### Problem statement
All of the material below is to be restated word for word, apart from the pictures.
---
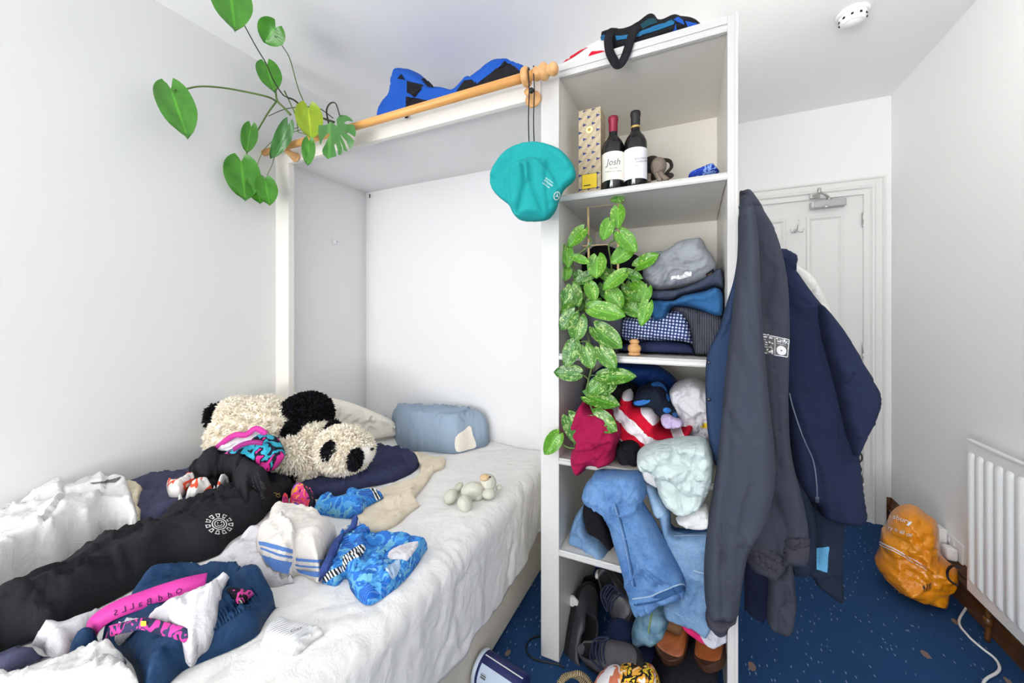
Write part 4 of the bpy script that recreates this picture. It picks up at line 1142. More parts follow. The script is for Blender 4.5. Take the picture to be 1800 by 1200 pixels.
pst([(1032, 548), (1024, 500), (1008, 470), (1010, 452), (1028, 438), (1040, 425), (1030, 410)], .003, [1.42, 1.38, 1.37])
pst([(1062, 548), (1075, 480), (1070, 432), (1080, 420), (1076, 398)], .0028, [1.42, 1.38, 1.37])
pst([(1084, 548), (1100, 500), (1108, 488), (1120, 468)], .0024, [1.42, 1.36, 1.33])
for a, b in (((1040, 577), (1036, 576)), ((1012, 604), (1036, 600)), ((1028, 612), (1040, 625)), ((1018, 656), (1036, 668)), ((1058, 662), (1038, 660)), ((1003, 738), (1010, 786))):
    pst([b, ((a[0] + b[0]) / 2, (a[1] + b[1]) / 2 - 2), a], .0016, [1.295, 1.288])

# ================================================================== fabrics
F_black = fabric('black_sweat_cloth', rgb(38, 39, 43), .95, .12, 500, .4, .3, 22)
F_white = fabric('white_jersey', (.72, .72, .71, 1), .9, .03, 600, .25, .5, 24)
F_cream = fabric('cream_cotton', rgb(226, 214, 192), .9, .05, 600, .25, .45, 22)
F_creamt = fabric('cream_tee_cloth', rgb(226, 216, 190), .9, .04)
F_slate = fabric('slate_violet_cotton', rgb(70, 72, 96), .9, .12, 500, .3, .5, 20)
F_navy = fabric('navy_jersey', rgb(54, 58, 88), .9, .12, 500, .3, .4, 24)
F_navysh = fabric('navy_poplin', rgb(24, 56, 92), .55, .12, 700, .2, .35, 40)
F_pillow = fabric('ivory_pillowcase', rgb(238, 232, 220), .9, .03, 600, .2, .35, 14)
F_bluep = fabric('grey_blue_pillowcase', rgb(150, 168, 188), .85, .06, 600, .2, .35, 16)
F_greyw = fabric('greyish_white_cotton', rgb(214, 212, 217), .9, .04, 600, .25, .5, 28)

def camo():
    q = NT('blue_camouflage_cloth', .8, .25); v = q.coord('Object')
    a = q.noise(v, 15, 2, .5, .8); b = q.noise(q.coord('Object', (1, 1, 1), (0, 0, 1)), 26, 2, .5, 1.0)
    c = q.ramp(a, [(0, rgb(18, 84, 168)), (.42, rgb(34, 122, 208)), (.52, rgb(78, 160, 222)), (.60, rgb(28, 104, 196)), (.68, rgb(120, 184, 222))], 'CONSTANT')
    c = q.mix(q.math('GREATER_THAN', b, .62), c, rgb(108, 176, 206)); c = q.mix(q.math('LESS_THAN', b, .33), c, rgb(24, 90, 180))
    ln = q.math('GREATER_THAN', q.wave(q.coord('Object', (1, 1, 1), (0, 0, .6)), 60), .72)
    c = q.mix(q.math('MULTIPLY', ln, .16), c, rgb(170, 210, 236))
    return q.out(c, q.bump(q.noise(q.coord('Object'), 40, 4), .3, .006))
M_camo = camo()
def splash(name, cols, scale=40, dist=1.5):
    q = NT(name, .8, .25); v = q.coord('Object'); a = q.noise(v, scale * .6, 2, .5, dist * .7)
    n = len(cols)
    c = q.ramp(a, [(max(0, .30 + .42 * i / n) if i else 0, k) for i, k in enumerate(cols)], 'CONSTANT')
    return q.out(c, q.bump(q.noise(q.coord('Object'), 40, 4), .3, .006))
M_fun1 = splash('pink_orange_print', [rgb(70, 30, 90), rgb(214, 60, 150), rgb(236, 92, 60), rgb(226, 60, 160), rgb(246, 170, 60), rgb(150, 90, 200), rgb(40, 30, 50)], 42)
M_fun2 = splash('teal_pink_leopard', [rgb(20, 22, 40), rgb(40, 150, 176), rgb(60, 172, 198), rgb(24, 26, 44), rgb(226, 48, 150), rgb(226, 60, 160)], 30, .8)
M_sock = splash('red_white_sock_knit', [rgb(232, 226, 222), rgb(222, 86, 56), rgb(232, 228, 224), rgb(236, 232, 228), rgb(236, 232, 228)], 22, .3)
M_pink = fabric('magenta_elastic', rgb(200, 60, 152), .5, .05, 700, .3, .1, 30)
M_navyprint = plain('navy_print', rgb(46, 30, 70), .8, .2)


# ================================================================== pillows first (they lie at the bed head)
pil = cloth_front('pillow', 'plump ivory pillow propped in the corner behind the panda toy', 'pillow', F_pillow,
    [(510, 692), (514, 683), (522, 690), (560, 696), (605, 704), (650, 720), (688, 738), (698, 752), (699, 772), (684, 788), (640, 796), (590, 806), (530, 806), (506, 770), (505, 720)],
    None, .05, .04, folds=((40, .12, 2.5, .012),), wd=.07, ds=.01, seed=2, P0=CAM + ray(600, 745) * 2.15, nrm=(.8, -.6, 0), kz=.2, xmin=XL + .006, ymax=YA - .02, zmin=.53)
bp_ = cloth_bed('pillow', 'squashed grey-blue pillow with its ivory end showing, against the alcove back', 'pillow', F_bluep,
    [(690, 748), (678, 722), (690, 710), (706, 699), (730, 700), (790, 712), (840, 720), (864, 729), (864, 752), (856, 775), (846, 785), (825, 790), (800, 796), (760, 793), (720, 790), (700, 775)],
    .535, .70, folds=((25, .10, 2.5, .020), (70, .07, 3, .010)), wd=.06, ds=.009, seed=5, sm=4,
    strokes=(('s', [(702, 742), (740, 738), (757, 722), (770, 712)], .008, .010), ('s', [(704, 765), (730, 760), (800, 762), (830, 745), (860, 735)], .006, .012), ('c', [(715, 712), (745, 730)], .006, .008), ('s', [(836, 788), (832, 760), (838, 745)], .006, .01)))
patch('pillow_end', bp_, [(802, 793), (801, 768), (815, 756), (826, 748), (831, 765), (837, 784), (822, 790)], F_pillow, None, 4, .003, 3, 'bare ivory pillow end')
cl = cloth_bed('pillow_flap', None, None, F_bluep, [(655, 722), (672, 716), (692, 712), (694, 730), (690, 740), (672, 728)], .57, .64, wd=.02, ds=.008, seed=8, parent=bp_, noput=True)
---
### Solution to this task
Write part 4 of the bpy script that recreates this picture. It picks up at line 1142. More parts follow. The script is for Blender 4.5. Take the picture to be 1800 by 1200 pixels.
pst([(1032, 548), (1024, 500), (1008, 470), (1010, 452), (1028, 438), (1040, 425), (1030, 410)], .003, [1.42, 1.38, 1.37])
pst([(1062, 548), (1075, 480), (1070, 432), (1080, 420), (1076, 398)], .0028, [1.42, 1.38, 1.37])
pst([(1084, 548), (1100, 500), (1108, 488), (1120, 468)], .0024, [1.42, 1.36, 1.33])
for a, b in (((1040, 577), (1036, 576)), ((1012, 604), (1036, 600)), ((1028, 612), (1040, 625)), ((1018, 656), (1036, 668)), ((1058, 662), (1038, 660)), ((1003, 738), (1010, 786))):
    pst([b, ((a[0] + b[0]) / 2, (a[1] + b[1]) / 2 - 2), a], .0016, [1.295, 1.288])

# ================================================================== fabrics
F_black = fabric('black_sweat_cloth', rgb(38, 39, 43), .95, .12, 500, .4, .3, 22)
F_white = fabric('white_jersey', (.72, .72, .71, 1), .9, .03, 600, .25, .5, 24)
F_cream = fabric('cream_cotton', rgb(226, 214, 192), .9, .05, 600, .25, .45, 22)
F_creamt = fabric('cream_tee_cloth', rgb(226, 216, 190), .9, .04)
F_slate = fabric('slate_violet_cotton', rgb(70, 72, 96), .9, .12, 500, .3, .5, 20)
F_navy = fabric('navy_jersey', rgb(54, 58, 88), .9, .12, 500, .3, .4, 24)
F_navysh = fabric('navy_poplin', rgb(24, 56, 92), .55, .12, 700, .2, .35, 40)
F_pillow = fabric('ivory_pillowcase', rgb(238, 232, 220), .9, .03, 600, .2, .35, 14)
F_bluep = fabric('grey_blue_pillowcase', rgb(150, 168, 188), .85, .06, 600, .2, .35, 16)
F_greyw = fabric('greyish_white_cotton', rgb(214, 212, 217), .9, .04, 600, .25, .5, 28)

def camo():
    q = NT('blue_camouflage_cloth', .8, .25); v = q.coord('Object')
    a = q.noise(v, 15, 2, .5, .8); b = q.noise(q.coord('Object', (1, 1, 1), (0, 0, 1)), 26, 2, .5, 1.0)
    c = q.ramp(a, [(0, rgb(18, 84, 168)), (.42, rgb(34, 122, 208)), (.52, rgb(78, 160, 222)), (.60, rgb(28, 104, 196)), (.68, rgb(120, 184, 222))], 'CONSTANT')
    c = q.mix(q.math('GREATER_THAN', b, .62), c, rgb(108, 176, 206)); c = q.mix(q.math('LESS_THAN', b, .33), c, rgb(24, 90, 180))
    ln = q.math('GREATER_THAN', q.wave(q.coord('Object', (1, 1, 1), (0, 0, .6)), 60), .72)
    c = q.mix(q.math('MULTIPLY', ln, .16), c, rgb(170, 210, 236))
    return q.out(c, q.bump(q.noise(q.coord('Object'), 40, 4), .3, .006))
M_camo = camo()
def splash(name, cols, scale=40, dist=1.5):
    q = NT(name, .8, .25); v = q.coord('Object'); a = q.noise(v, scale * .6, 2, .5, dist * .7)
    n = len(cols)
    c = q.ramp(a, [(max(0, .30 + .42 * i / n) if i else 0, k) for i, k in enumerate(cols)], 'CONSTANT')
    return q.out(c, q.bump(q.noise(q.coord('Object'), 40, 4), .3, .006))
M_fun1 = splash('pink_orange_print', [rgb(70, 30, 90), rgb(214, 60, 150), rgb(236, 92, 60), rgb(226, 60, 160), rgb(246, 170, 60), rgb(150, 90, 200), rgb(40, 30, 50)], 42)
M_fun2 = splash('teal_pink_leopard', [rgb(20, 22, 40), rgb(40, 150, 176), rgb(60, 172, 198), rgb(24, 26, 44), rgb(226, 48, 150), rgb(226, 60, 160)], 30, .8)
M_sock = splash('red_white_sock_knit', [rgb(232, 226, 222), rgb(222, 86, 56), rgb(232, 228, 224), rgb(236, 232, 228), rgb(236, 232, 228)], 22, .3)
M_pink = fabric('magenta_elastic', rgb(200, 60, 152), .5, .05, 700, .3, .1, 30)
M_navyprint = plain('navy_print', rgb(46, 30, 70), .8, .2)


# ================================================================== pillows first (they lie at the bed head)
pil = cloth_front('pillow', 'plump ivory pillow propped in the corner behind the panda toy', 'pillow', F_pillow,
    [(510, 692), (514, 683), (522, 690), (560, 696), (605, 704), (650, 720), (688, 738), (698, 752), (699, 772), (684, 788), (640, 796), (590, 806), (530, 806), (506, 770), (505, 720)],
    None, .05, .04, folds=((40, .12, 2.5, .012),), wd=.07, ds=.01, seed=2, P0=CAM + ray(600, 745) * 2.15, nrm=(.8, -.6, 0), kz=.2, xmin=XL + .006, ymax=YA - .02, zmin=.53)
bp_ = cloth_bed('pillow', 'squashed grey-blue pillow with its ivory end showing, against the alcove back', 'pillow', F_bluep,
    [(690, 748), (678, 722), (690, 710), (706, 699), (730, 700), (790, 712), (840, 720), (864, 729), (864, 752), (856, 775), (846, 785), (825, 790), (800, 796), (760, 793), (720, 790), (700, 775)],
    .535, .70, folds=((25, .10, 2.5, .020), (70, .07, 3, .010)), wd=.06, ds=.009, seed=5, sm=4,
    strokes=(('s', [(702, 742), (740, 738), (757, 722), (770, 712)], .008, .010), ('s', [(704, 765), (730, 760), (800, 762), (830, 745), (860, 735)], .006, .012), ('c', [(715, 712), (745, 730)], .006, .008), ('s', [(836, 788), (832, 760), (838, 745)], .006, .01)))
patch('pillow_end', bp_, [(802, 793), (801, 768), (815, 756), (826, 748), (831, 765), (837, 784), (822, 790)], F_pillow, None, 4, .003, 3, 'bare ivory pillow end')
cl = cloth_bed('pillow_flap', None, None, F_bluep, [(655, 722), (672, 716), (692, 712), (694, 730), (690, 740), (672, 728)], .57, .64, wd=.02, ds=.008, seed=8, parent=bp_, noput=True)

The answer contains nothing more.